Oireachtas Joint and Select Committees

Wednesday, 8 February 2023

Select Committee on Transport, Tourism and Sport

Estimates for Public Services 2023
Vote 29 - Environment, Climate and Communications (Revised)
Vote 31 - Transport (Revised)

Photo of Eamon RyanEamon Ryan (Dublin Bay South, Green Party) | Oireachtas source

We have to avoid that. There is huge potential for a ports in particular to benefit from the development of offshore wind. That will be in three types of development. One will be operation and maintenance. That will be a large number of ports right around the coast, with smaller vessels maintaining and operating the turbines. Then there will be deployment ports. They will be the ones where we import the turbines and blades. We need a place to store them, assemble them and ship them. To do that, quayside walls with a depth of something like 11 m and a good berth of 400 m or 500 m in quayside length are needed because these turbines are huge. There are a number of ports. As the Deputy said, it cannot be just Belfast and it cannot just be everything being shipped in from Rotterdam or elsewhere. We are looking at having, and pushing as part of the task force on offshore development to ensure we have, ports in place on the island of Ireland that are able to deploy some of the seven relevant projects that are in the first phase, which will start being deployed from 2026 onwards.
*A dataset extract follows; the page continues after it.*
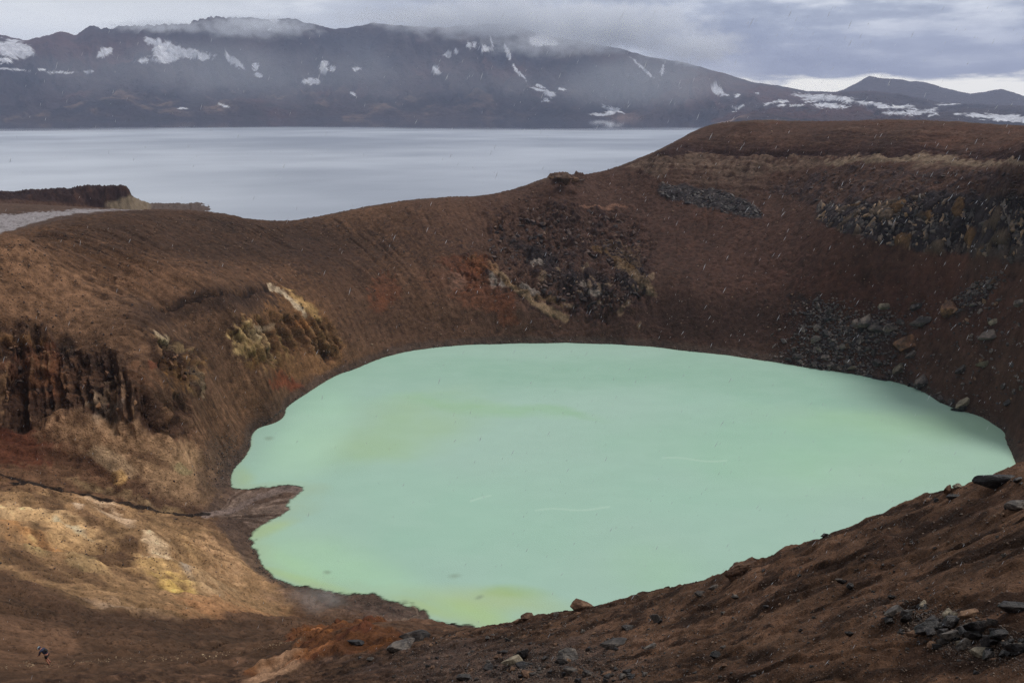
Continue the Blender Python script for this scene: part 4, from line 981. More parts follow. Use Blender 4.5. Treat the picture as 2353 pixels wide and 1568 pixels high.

There there is a third development. The Deputy was at that Bechtel launch of the report. The Shannon-Foynes Estuary is an example of where there is port development as a big industrial development opportunity in the construction and fabrication of floating offshore turbines in particular and the storage and deployment of them, but also the use of the power when it comes back onshore, so its huge industrial potential is very real. Our first task is to get the deployment ports ready to deliver the phase 1 projects, and there are a number of ports in the running for that. They have a difficult situation. It is a bit like the chicken and the egg because they will have to make the investment decision prior to contracts being signed, in all likelihood, that is, prior to projects getting through planning permission. Our planning system is uncertain in timelines so there is going to have to be a leap of faith, but that leap will have to be made by a number of ports. I had a meeting with people from one of them yesterday and we are committed to ensuring this is a project that develops our economy and that it is not just that we are using our seabed as a resource but also that we are developing our land ports as economic centres on the back of it. That will be delivered. It has to be.